AIM OF THE EXERCISE -> List each line of the data in which the string "this" appears.

Excerpt from a dataset
+++

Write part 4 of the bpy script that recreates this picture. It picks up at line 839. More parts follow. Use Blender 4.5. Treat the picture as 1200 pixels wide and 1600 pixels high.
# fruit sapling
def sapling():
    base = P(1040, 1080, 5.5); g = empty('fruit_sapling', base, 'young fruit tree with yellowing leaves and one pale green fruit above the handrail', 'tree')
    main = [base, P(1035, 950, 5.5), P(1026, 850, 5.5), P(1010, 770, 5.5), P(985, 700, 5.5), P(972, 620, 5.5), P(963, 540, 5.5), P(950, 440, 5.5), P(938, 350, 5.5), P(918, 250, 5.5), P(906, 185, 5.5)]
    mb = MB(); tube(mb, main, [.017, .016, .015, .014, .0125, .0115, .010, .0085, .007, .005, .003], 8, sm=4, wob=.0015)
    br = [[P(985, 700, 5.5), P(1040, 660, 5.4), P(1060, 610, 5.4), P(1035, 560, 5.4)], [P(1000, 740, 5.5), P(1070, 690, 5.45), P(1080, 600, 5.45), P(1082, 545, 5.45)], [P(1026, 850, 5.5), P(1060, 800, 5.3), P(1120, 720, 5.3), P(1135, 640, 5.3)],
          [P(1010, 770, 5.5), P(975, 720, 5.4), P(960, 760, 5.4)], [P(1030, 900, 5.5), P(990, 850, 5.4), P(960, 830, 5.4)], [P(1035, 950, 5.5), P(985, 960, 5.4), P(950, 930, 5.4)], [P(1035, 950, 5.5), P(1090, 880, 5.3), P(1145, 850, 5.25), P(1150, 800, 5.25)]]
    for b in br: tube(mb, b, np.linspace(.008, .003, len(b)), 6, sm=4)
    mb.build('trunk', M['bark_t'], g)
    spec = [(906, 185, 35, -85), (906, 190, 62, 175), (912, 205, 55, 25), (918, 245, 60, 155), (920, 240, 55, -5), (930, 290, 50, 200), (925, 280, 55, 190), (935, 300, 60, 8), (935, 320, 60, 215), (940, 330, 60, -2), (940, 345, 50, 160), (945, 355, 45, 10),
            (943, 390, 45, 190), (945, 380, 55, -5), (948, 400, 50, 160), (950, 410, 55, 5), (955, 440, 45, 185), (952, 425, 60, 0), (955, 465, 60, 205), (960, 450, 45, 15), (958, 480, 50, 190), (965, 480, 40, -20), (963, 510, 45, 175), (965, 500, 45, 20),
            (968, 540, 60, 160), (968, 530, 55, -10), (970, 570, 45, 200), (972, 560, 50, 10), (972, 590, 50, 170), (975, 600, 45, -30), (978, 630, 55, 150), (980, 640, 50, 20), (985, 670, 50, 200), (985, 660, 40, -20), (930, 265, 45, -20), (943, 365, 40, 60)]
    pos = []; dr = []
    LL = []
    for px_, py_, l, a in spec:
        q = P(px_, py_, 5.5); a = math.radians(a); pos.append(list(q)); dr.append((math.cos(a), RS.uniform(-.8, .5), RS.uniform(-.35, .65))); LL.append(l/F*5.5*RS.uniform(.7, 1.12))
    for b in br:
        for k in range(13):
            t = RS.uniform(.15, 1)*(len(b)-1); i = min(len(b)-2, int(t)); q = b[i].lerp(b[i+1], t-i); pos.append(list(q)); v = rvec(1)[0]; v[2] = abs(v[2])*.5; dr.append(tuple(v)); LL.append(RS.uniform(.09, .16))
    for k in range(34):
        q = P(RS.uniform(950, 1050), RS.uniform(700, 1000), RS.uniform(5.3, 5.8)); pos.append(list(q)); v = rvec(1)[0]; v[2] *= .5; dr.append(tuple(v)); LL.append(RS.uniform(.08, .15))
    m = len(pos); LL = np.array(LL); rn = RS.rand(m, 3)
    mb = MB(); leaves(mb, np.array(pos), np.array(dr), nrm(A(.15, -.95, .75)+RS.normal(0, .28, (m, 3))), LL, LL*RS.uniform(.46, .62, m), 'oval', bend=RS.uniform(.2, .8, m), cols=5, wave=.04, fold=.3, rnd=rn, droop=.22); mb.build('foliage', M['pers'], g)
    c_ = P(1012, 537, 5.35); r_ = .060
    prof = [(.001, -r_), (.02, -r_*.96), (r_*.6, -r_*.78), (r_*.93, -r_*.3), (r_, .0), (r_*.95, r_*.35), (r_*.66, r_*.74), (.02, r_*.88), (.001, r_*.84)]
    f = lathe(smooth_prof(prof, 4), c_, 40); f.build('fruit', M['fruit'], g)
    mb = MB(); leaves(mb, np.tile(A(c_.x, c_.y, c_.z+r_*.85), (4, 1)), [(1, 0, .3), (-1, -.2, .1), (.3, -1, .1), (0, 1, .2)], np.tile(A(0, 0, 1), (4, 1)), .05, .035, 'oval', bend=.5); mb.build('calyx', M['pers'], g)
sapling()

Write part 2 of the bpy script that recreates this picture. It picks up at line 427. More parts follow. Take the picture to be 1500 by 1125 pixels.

+++

REPLY TO THE EXERCISE ->
Write part 4 of the bpy script that recreates this picture. It picks up at line 839. More parts follow. Use Blender 4.5. Treat the picture as 1200 pixels wide and 1600 pixels high.
Write part 2 of the bpy script that recreates this picture. It picks up at line 427. More parts follow. Take the picture to be 1500 by 1125 pixels.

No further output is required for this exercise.